Concerns about the rush to submit the plan
The haste with which the plan is being prepared is especially worrying given the concentration of housing in Faversham. If the town is to take a large amount of new housing, it is imperative that the policies concerning the area are carefully worked out to preserve, as far as possible, the unique nature of the town. The rush to submit the plan is likely to prove detrimental.
As Swale does not have a five-year land housing supply, it is open to speculative development proposals, many of which would run counter to the ideas contained in the current plan. Some are already appearing. This is a common situation, and one that, doubtless, is a reason behind Swale’s haste.

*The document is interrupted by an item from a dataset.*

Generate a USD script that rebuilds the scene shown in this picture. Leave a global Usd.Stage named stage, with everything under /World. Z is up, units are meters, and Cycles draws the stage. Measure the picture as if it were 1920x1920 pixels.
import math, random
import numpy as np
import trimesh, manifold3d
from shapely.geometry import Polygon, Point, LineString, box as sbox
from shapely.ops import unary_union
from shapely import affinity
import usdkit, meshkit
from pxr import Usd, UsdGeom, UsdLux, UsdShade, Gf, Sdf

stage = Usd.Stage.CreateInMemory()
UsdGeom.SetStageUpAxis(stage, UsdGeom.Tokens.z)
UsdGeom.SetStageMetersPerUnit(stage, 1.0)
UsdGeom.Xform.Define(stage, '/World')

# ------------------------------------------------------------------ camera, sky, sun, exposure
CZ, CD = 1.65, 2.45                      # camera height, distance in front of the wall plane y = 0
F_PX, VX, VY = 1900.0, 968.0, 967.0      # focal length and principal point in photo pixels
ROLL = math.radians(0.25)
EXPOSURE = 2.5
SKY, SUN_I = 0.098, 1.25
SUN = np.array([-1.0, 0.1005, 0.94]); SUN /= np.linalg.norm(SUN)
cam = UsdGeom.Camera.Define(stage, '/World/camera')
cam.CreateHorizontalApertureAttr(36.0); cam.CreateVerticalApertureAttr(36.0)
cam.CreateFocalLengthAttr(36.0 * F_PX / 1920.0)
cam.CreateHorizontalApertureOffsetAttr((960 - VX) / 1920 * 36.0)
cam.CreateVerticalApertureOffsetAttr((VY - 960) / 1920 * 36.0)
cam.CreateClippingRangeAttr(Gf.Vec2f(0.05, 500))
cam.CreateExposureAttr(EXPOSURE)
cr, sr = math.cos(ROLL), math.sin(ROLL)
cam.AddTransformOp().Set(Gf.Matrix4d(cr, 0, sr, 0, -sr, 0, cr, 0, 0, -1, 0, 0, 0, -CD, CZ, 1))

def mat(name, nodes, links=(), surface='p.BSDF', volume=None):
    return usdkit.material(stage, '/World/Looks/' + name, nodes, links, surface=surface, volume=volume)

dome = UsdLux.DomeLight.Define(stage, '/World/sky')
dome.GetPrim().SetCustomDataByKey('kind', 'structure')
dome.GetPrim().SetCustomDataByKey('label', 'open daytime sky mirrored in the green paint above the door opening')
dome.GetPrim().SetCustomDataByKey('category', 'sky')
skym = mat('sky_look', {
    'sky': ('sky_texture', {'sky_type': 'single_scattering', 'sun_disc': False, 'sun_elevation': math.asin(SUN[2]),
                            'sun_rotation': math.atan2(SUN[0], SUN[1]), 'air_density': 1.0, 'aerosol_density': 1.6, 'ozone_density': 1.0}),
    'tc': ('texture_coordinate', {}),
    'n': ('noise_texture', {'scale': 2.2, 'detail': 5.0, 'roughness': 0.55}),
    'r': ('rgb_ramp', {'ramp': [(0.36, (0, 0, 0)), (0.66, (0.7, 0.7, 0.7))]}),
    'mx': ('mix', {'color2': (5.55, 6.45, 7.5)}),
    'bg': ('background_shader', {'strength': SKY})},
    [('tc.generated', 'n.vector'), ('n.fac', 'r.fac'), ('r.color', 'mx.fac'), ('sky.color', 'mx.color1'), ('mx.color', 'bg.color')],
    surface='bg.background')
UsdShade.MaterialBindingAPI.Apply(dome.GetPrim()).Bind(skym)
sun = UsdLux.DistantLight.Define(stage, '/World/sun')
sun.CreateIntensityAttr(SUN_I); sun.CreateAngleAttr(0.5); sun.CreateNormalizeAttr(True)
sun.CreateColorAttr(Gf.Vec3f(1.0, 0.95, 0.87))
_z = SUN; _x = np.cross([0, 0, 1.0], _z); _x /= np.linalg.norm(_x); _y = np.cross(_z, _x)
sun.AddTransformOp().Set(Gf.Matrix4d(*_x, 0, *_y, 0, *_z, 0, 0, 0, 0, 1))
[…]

Our overriding fear, however, is that this emphasis on haste is ultimately going to prove counterproductive. This is because it is our view that the plan, in its current form, is unlikely to pass independent examination. We are urging Swale to listen to and act upon the comments being made about the plan and to return the plan to the council with appropriate modifications before submitting it to the Secretary of State.
Essentially, this means treating the current consultation not as the final one but as the ‘lost’ second consultation.
The consultation ends on Friday 30 April and we strongly urge residents to make their opinions known if they have not already done so.